- The request
Copy all the material that follows, keeping every character the same.
— BEGIN —
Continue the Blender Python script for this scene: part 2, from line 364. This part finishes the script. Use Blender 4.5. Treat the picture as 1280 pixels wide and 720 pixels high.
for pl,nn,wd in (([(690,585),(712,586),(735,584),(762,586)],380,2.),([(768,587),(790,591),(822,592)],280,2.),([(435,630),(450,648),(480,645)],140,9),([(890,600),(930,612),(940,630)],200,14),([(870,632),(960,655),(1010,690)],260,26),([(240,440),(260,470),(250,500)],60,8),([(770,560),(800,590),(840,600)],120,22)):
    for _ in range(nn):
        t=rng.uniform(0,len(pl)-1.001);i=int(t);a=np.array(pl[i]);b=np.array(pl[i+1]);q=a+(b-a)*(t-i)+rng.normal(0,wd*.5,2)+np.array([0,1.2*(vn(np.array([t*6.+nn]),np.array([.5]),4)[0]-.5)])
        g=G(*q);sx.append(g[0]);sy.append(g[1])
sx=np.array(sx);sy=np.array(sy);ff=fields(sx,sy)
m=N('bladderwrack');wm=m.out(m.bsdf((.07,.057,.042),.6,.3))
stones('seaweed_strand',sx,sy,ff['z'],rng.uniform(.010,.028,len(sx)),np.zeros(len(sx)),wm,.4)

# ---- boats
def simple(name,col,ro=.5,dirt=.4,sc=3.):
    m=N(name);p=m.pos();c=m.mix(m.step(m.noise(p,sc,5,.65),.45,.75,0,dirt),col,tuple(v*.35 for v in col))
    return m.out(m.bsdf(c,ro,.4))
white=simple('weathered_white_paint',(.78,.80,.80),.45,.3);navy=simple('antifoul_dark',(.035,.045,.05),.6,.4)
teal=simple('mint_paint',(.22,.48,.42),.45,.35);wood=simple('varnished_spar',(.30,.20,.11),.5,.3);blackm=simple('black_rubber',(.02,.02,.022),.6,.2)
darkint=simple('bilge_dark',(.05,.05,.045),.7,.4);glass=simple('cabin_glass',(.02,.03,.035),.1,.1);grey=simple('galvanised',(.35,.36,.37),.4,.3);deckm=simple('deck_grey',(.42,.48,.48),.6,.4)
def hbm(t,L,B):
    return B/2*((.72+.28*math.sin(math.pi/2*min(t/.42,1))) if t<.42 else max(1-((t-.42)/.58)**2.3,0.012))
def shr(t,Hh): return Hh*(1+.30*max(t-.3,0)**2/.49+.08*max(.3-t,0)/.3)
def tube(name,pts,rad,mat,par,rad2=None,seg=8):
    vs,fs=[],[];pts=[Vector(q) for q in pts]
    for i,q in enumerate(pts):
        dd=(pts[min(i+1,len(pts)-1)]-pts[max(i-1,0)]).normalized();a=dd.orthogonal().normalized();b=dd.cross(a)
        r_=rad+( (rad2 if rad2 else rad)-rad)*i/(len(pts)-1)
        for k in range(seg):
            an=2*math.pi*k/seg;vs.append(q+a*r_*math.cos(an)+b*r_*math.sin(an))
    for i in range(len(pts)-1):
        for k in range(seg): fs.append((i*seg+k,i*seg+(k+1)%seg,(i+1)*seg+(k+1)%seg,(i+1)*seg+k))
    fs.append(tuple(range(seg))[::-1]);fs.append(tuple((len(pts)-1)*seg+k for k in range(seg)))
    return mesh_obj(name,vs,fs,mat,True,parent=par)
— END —
- Output of the task
Continue the Blender Python script for this scene: part 2, from line 364. This part finishes the script. Use Blender 4.5. Treat the picture as 1280 pixels wide and 720 pixels high.
for pl,nn,wd in (([(690,585),(712,586),(735,584),(762,586)],380,2.),([(768,587),(790,591),(822,592)],280,2.),([(435,630),(450,648),(480,645)],140,9),([(890,600),(930,612),(940,630)],200,14),([(870,632),(960,655),(1010,690)],260,26),([(240,440),(260,470),(250,500)],60,8),([(770,560),(800,590),(840,600)],120,22)):
    for _ in range(nn):
        t=rng.uniform(0,len(pl)-1.001);i=int(t);a=np.array(pl[i]);b=np.array(pl[i+1]);q=a+(b-a)*(t-i)+rng.normal(0,wd*.5,2)+np.array([0,1.2*(vn(np.array([t*6.+nn]),np.array([.5]),4)[0]-.5)])
        g=G(*q);sx.append(g[0]);sy.append(g[1])
sx=np.array(sx);sy=np.array(sy);ff=fields(sx,sy)
m=N('bladderwrack');wm=m.out(m.bsdf((.07,.057,.042),.6,.3))
stones('seaweed_strand',sx,sy,ff['z'],rng.uniform(.010,.028,len(sx)),np.zeros(len(sx)),wm,.4)

# ---- boats
def simple(name,col,ro=.5,dirt=.4,sc=3.):
    m=N(name);p=m.pos();c=m.mix(m.step(m.noise(p,sc,5,.65),.45,.75,0,dirt),col,tuple(v*.35 for v in col))
    return m.out(m.bsdf(c,ro,.4))
white=simple('weathered_white_paint',(.78,.80,.80),.45,.3);navy=simple('antifoul_dark',(.035,.045,.05),.6,.4)
teal=simple('mint_paint',(.22,.48,.42),.45,.35);wood=simple('varnished_spar',(.30,.20,.11),.5,.3);blackm=simple('black_rubber',(.02,.02,.022),.6,.2)
darkint=simple('bilge_dark',(.05,.05,.045),.7,.4);glass=simple('cabin_glass',(.02,.03,.035),.1,.1);grey=simple('galvanised',(.35,.36,.37),.4,.3);deckm=simple('deck_grey',(.42,.48,.48),.6,.4)
def hbm(t,L,B):
    return B/2*((.72+.28*math.sin(math.pi/2*min(t/.42,1))) if t<.42 else max(1-((t-.42)/.58)**2.3,0.012))
def shr(t,Hh): return Hh*(1+.30*max(t-.3,0)**2/.49+.08*max(.3-t,0)/.3)
def tube(name,pts,rad,mat,par,rad2=None,seg=8):
    vs,fs=[],[];pts=[Vector(q) for q in pts]
    for i,q in enumerate(pts):
        dd=(pts[min(i+1,len(pts)-1)]-pts[max(i-1,0)]).normalized();a=dd.orthogonal().normalized();b=dd.cross(a)
        r_=rad+( (rad2 if rad2 else rad)-rad)*i/(len(pts)-1)
        for k in range(seg):
            an=2*math.pi*k/seg;vs.append(q+a*r_*math.cos(an)+b*r_*math.sin(an))
    for i in range(len(pts)-1):
        for k in range(seg): fs.append((i*seg+k,i*seg+(k+1)%seg,(i+1)*seg+(k+1)%seg,(i+1)*seg+k))
    fs.append(tuple(range(seg))[::-1]);fs.append(tuple((len(pts)-1)*seg+k for k in range(seg)))
    return mesh_obj(name,vs,fs,mat,True,parent=par)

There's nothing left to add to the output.